Leslie Midkiff DeBauche

Position title: UW System Fellow (2009-2010)

Communication Arts, UW-Stevens Point

Portrait image of Leslie DeBauche in an office

History of the American Girl

I am investigating the ways that movies, movie stars, and movie-going fit into the lives of American teenage girls in the 1910s and 1920s. My research is based on a study of the ephemera that girls from different regions of the United States collected, arranged, and pasted into the friendship books, high school memory books, and scrapbooks they assembled the year they graduated from high school or during the time they attended college. This work constitutes the fourth chapter of a book-in-progress, The American Girl, Movies, Movie Stars, and Consumer Goods in the 1910s. The American Girl was a popular character in the film, fiction, and advertising of the 1910s. Her character traits expressed traditional American values. Most significantly, she possessed a sense of justice founded on a belief in the permeability of social boundaries regardless of how they were drawn. Personifying such fundamental egalitarianism also made the Girl and those actresses who portrayed her, effective salespersons for fashion and other consumer items.
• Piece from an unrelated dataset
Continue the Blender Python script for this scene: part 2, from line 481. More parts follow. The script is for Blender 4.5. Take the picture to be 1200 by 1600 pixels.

Leslie Midkiff DeBauche is a professor in the Division of Communication at the UW-Stevens Point. A film historian, she focuses on American film and American culture in the 1910s and 1920s. DeBauche is the author of Reel Patriotism, the U.S. Film Industry and WWI and currently she is researching and writing about a character type in movies of the 1910s called the American Girl. This work is interdisciplinary, and, so far, has woven fashion and advertising with movies and movie stars. DeBauche has received research grants from UWSP, the Schlesinger Library, and the John W. Hartman Center for Sales, Advertising and Marketing History at Duke University.